When I show you a blue marble, the sample space is reduced to {Blue, Mix1, Mix2}. The answer to Q2 seems to be 2/3. But what if I had shown you a green marble? If this logic is correct, the answer is, again, 2/3.
And now for the paradox. Suppose I look in the bag, and take out a marble without showing it to you. What is the probability that this is a mixed bag? Well, if I were to show it to you, no matter what color it is, you would say 2/3. Since that is the inevitable answer regardless of the actual color, you don't need to see it. The answer is 2/3.
But the answer can't be 2/3, since you have no more information than you did in Q1. It is 1/2.

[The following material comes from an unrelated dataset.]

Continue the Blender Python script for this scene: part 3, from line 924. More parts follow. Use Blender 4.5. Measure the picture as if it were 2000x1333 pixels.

Finally, the reason: You have no idea why I would pick a blue, or a green, marble from a mixed bag. When you have no information about equivalent choices, you can only assume they are made randomly. Being random, the sample space has to distinguish which color was chosen. Before the marble is seen, it is {Blue, Mix1-Blue, Mix1-Green, Mix2-Blue, Mix2-Green, Green} with probabilities {1/4, 1/8, 1/8, 1/8, 1/8, 1/4}. Once I show you a blue marble, it is {Blue, Mix1-Blue, Mix2-Blue} with prior probabilities {1/4, 1/8, 1/8} and updated probabilities {1/2, 1/4, 1/4}.